--- What you have to do ---
Only the lines from the start of the data through the line containing "return Vector((0, 0, CAM_H))" should be written out, exactly as they are, with both ends included and the pictures left out.

----

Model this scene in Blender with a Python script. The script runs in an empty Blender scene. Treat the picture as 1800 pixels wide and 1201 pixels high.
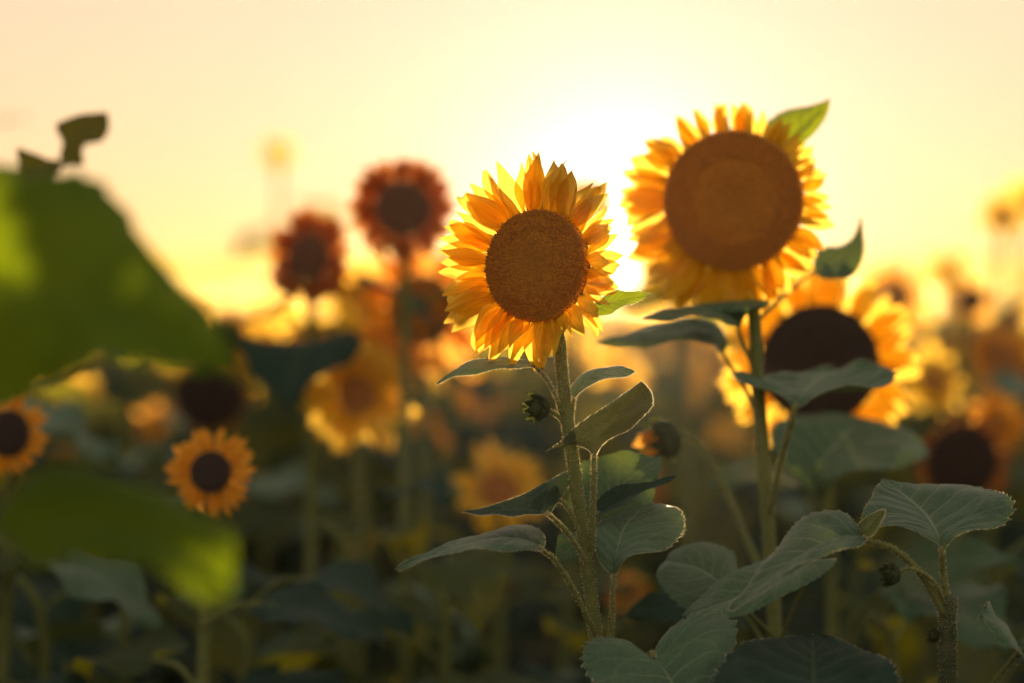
import bpy, math, random
import numpy as np
from mathutils import Vector, Matrix

random.seed(11)
np.random.seed(11)
S = bpy.context.scene
COL = S.collection
R = math.radians

# ------------------------------------------------------------------ camera
CAM_H = 1.30
PITCH = R(0.81)
LENS = 85.0
cam_d = bpy.data.cameras.new('camera')
cam = bpy.data.objects.new('camera', cam_d)
COL.objects.link(cam)
cam.location = (0, 0, CAM_H)
cam.rotation_euler = (R(90) - PITCH, 0, 0)
cam_d.lens = LENS
cam_d.sensor_width = 36
cam_d.clip_start = 0.05
cam_d.clip_end = 3000
cam_d.dof.use_dof = True
cam_d.dof.focus_distance = 2.44
cam_d.dof.aperture_fstop = 1.75
S.camera = cam
F = LENS / 36 * 1800
CF = Vector((0, math.cos(PITCH), -math.sin(PITCH)))
CU = Vector((0, math.sin(PITCH), math.cos(PITCH)))


def at(px, py, d):
    """point at depth d seen at pixel (px, py) of the 1800 x 1201 photograph"""
    return Vector((0, 0, CAM_H)) + CF * d + Vector((1, 0, 0)) * ((px - 900) / F * d) + CU * ((600.5 - py) / F * d)


# ------------------------------------------------------------------ sky, sun
SUN_AZ = math.atan((1092 - 900) / F)
SUN_EL = R(1.6)
sun_dir = Vector((math.sin(SUN_AZ) * math.cos(SUN_EL), math.cos(SUN_AZ) * math.cos(SUN_EL), math.sin(SUN_EL)))
W = bpy.data.worlds.new('World')
S.world = W
W.use_nodes = True
nt = W.node_tree
nt.nodes.clear()
N = nt.nodes.new
Lk = nt.links.new
out = N('ShaderNodeOutputWorld')
sky = N('ShaderNodeTexSky')
sky.sky_type = 'NISHITA'
sky.sun_disc = False
sky.sun_elevation = SUN_EL
sky.sun_rotation = SUN_AZ
sky.air_density = 1.0
sky.dust_density = 0.4
sky.ozone_density = 1.0
bg = N('ShaderNodeBackground')
bg.inputs['Strength'].default_value = 0.15
soft_sky = N('ShaderNodeGamma')            # milky evening haze evens the sky out
soft_sky.inputs['Gamma'].default_value = 0.29
Lk(sky.outputs[0], soft_sky.inputs['Color'])
warm = N('ShaderNodeMix'); warm.data_type = 'RGBA'; warm.blend_type = 'MULTIPLY'
warm.inputs[0].default_value = 1.0; warm.inputs[7].default_value = (0.95, 0.76, 0.60, 1)
Lk(soft_sky.outputs[0], warm.inputs[6])
Lk(warm.outputs[2], bg.inputs['Color'])
# glow of the hazy evening air round the sun
tc = N('ShaderNodeTexCoord')
vn = N('ShaderNodeVectorMath'); vn.operation = 'NORMALIZE'
Lk(tc.outputs['Generated'], vn.inputs[0])
dt = N('ShaderNodeVectorMath'); dt.operation = 'DOT_PRODUCT'
Lk(vn.outputs[0], dt.inputs[0]); dt.inputs[1].default_value = sun_dir
ac = N('ShaderNodeMath'); ac.operation = 'ARCCOSINE'
cl = N('ShaderNodeMath'); cl.operation = 'MINIMUM'; cl.inputs[1].default_value = 1.0
Lk(dt.outputs['Value'], cl.inputs[0]); Lk(cl.outputs[0], ac.inputs[0])


def glow(sigma, color, strength):
    m = N('ShaderNodeMath'); m.operation = 'MULTIPLY'; m.inputs[1].default_value = -1.0 / R(sigma)
    Lk(ac.outputs[0], m.inputs[0])
    e = N('ShaderNodeMath'); e.operation = 'EXPONENT'; Lk(m.outputs[0], e.inputs[0])
    s = N('ShaderNodeMath'); s.operation = 'MULTIPLY'; s.inputs[1].default_value = strength
    Lk(e.outputs[0], s.inputs[0])
    b = N('ShaderNodeBackground'); b.inputs['Color'].default_value = (*color, 1)
    Lk(s.outputs[0], b.inputs['Strength'])
    return b


def add(a, b):
    m = N('ShaderNodeAddShader'); Lk(a.outputs[0], m.inputs[0]); Lk(b.outputs[0], m.inputs[1]); return m


GLOWS = [(6.0, (0.7, 0.62, 0.85), 0.08), (1.5, (1.0, 0.88, 0.74), 0.8)]
sh = bg
for g in GLOWS:
    sh = add(sh, glow(*g))
Lk(sh.outputs[0], out.inputs['Surface'])

sl = bpy.data.lights.new('sun', 'SUN')
sl.energy = 3.3
sl.angle = R(0.5)
sl.color = (1.0, 0.74, 0.40)
sun = bpy.data.objects.new('sun', sl)
COL.objects.link(sun)
sun.rotation_euler = (-sun_dir).to_track_quat('-Z', 'Y').to_euler()

vs = S.view_settings
S.display_settings.display_device = 'sRGB'
vs.view_transform = 'Standard'
vs.look = 'None'
vs.gamma = 1.0
vs.exposure = 2.12
vs.use_curve_mapping = False
S.render.engine = 'CYCLES'
cy = S.cycles
cy.use_denoising = True
cy.max_bounces = 8
cy.diffuse_bounces = 4
cy.glossy_bounces = 2
cy.transmission_bounces = 6
cy.volume_bounces = 1
cy.transparent_max_bounces = 6
cy.sample_clamp_indirect = 6.0
cy.use_adaptive_sampling = True
cy.adaptive_threshold = 0.01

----

--- Task response ---
Model this scene in Blender with a Python script. The script runs in an empty Blender scene. Treat the picture as 1800 pixels wide and 1201 pixels high.
import bpy, math, random
import numpy as np
from mathutils import Vector, Matrix

random.seed(11)
np.random.seed(11)
S = bpy.context.scene
COL = S.collection
R = math.radians

# ------------------------------------------------------------------ camera
CAM_H = 1.30
PITCH = R(0.81)
LENS = 85.0
cam_d = bpy.data.cameras.new('camera')
cam = bpy.data.objects.new('camera', cam_d)
COL.objects.link(cam)
cam.location = (0, 0, CAM_H)
cam.rotation_euler = (R(90) - PITCH, 0, 0)
cam_d.lens = LENS
cam_d.sensor_width = 36
cam_d.clip_start = 0.05
cam_d.clip_end = 3000
cam_d.dof.use_dof = True
cam_d.dof.focus_distance = 2.44
cam_d.dof.aperture_fstop = 1.75
S.camera = cam
F = LENS / 36 * 1800
CF = Vector((0, math.cos(PITCH), -math.sin(PITCH)))
CU = Vector((0, math.sin(PITCH), math.cos(PITCH)))


def at(px, py, d):
    """point at depth d seen at pixel (px, py) of the 1800 x 1201 photograph"""
    return Vector((0, 0, CAM_H)) + CF * d + Vector((1, 0, 0)) * ((px - 900) / F * d) + CU * ((600.5 - py) / F * d)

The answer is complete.